Longer temporary release
Herrick said the use of more structured and longer-term temporary release could be used to help prisoners maintain contact and good relationships with their children.
He points to the case of Scotland, where “extended home leave” of up to seven days is offered for that purpose. He notes Ireland is the only country in the EU where minor convictions are not spent after a period.
“It means that for some crimes, usually those that attract jail terms of less than a year, after certain periods people don’t have to disclose them when applying for most jobs or things like accommodation.”
In Limerick, the Bedford Row project works with prisoners and their partners, children and other family members such as grandparents.

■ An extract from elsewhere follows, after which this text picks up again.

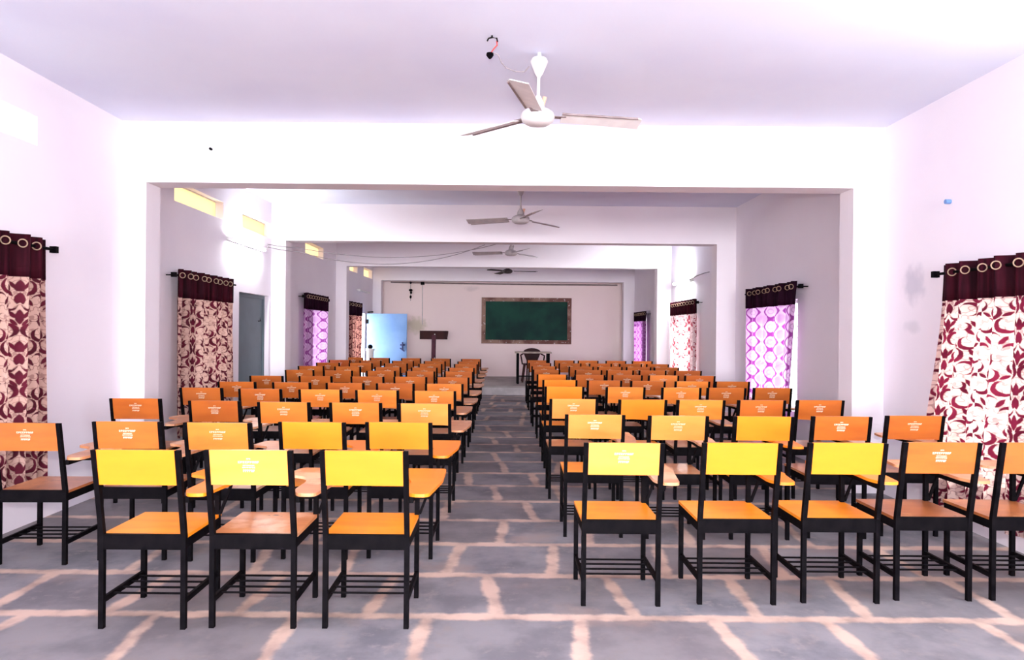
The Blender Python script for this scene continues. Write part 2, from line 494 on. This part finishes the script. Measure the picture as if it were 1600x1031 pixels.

Project leader Larry de Cléir says research suggests prisoners’ families feel isolated. His organisation has erected a prefab at Limerick Prison where refreshments are offered to visitors and toys are provided to children visiting a parent.
Bedford Row runs sports facilities and counselling for children with a parent in prison and also visits prisoners’ families in their homes.
It is 40 per cent funded by the Irish Prison Service, offers counselling and group support settings to the partners of people in jail and has schemes to place released prisoners in training in areas such as carpentry.
“When men – it’s usually men – go into prison there’s a range of implications for the family,” said de Cléir.
“They may be a wage-earner or their social welfare would be stopped. They could be in private rented accommodation, which is then lost. We go into the prison to try to help them prepare to be released.
“But for the families on the outside there is a stigma and isolation. We find by bringing them together to help support each other – even that can be a massive help.”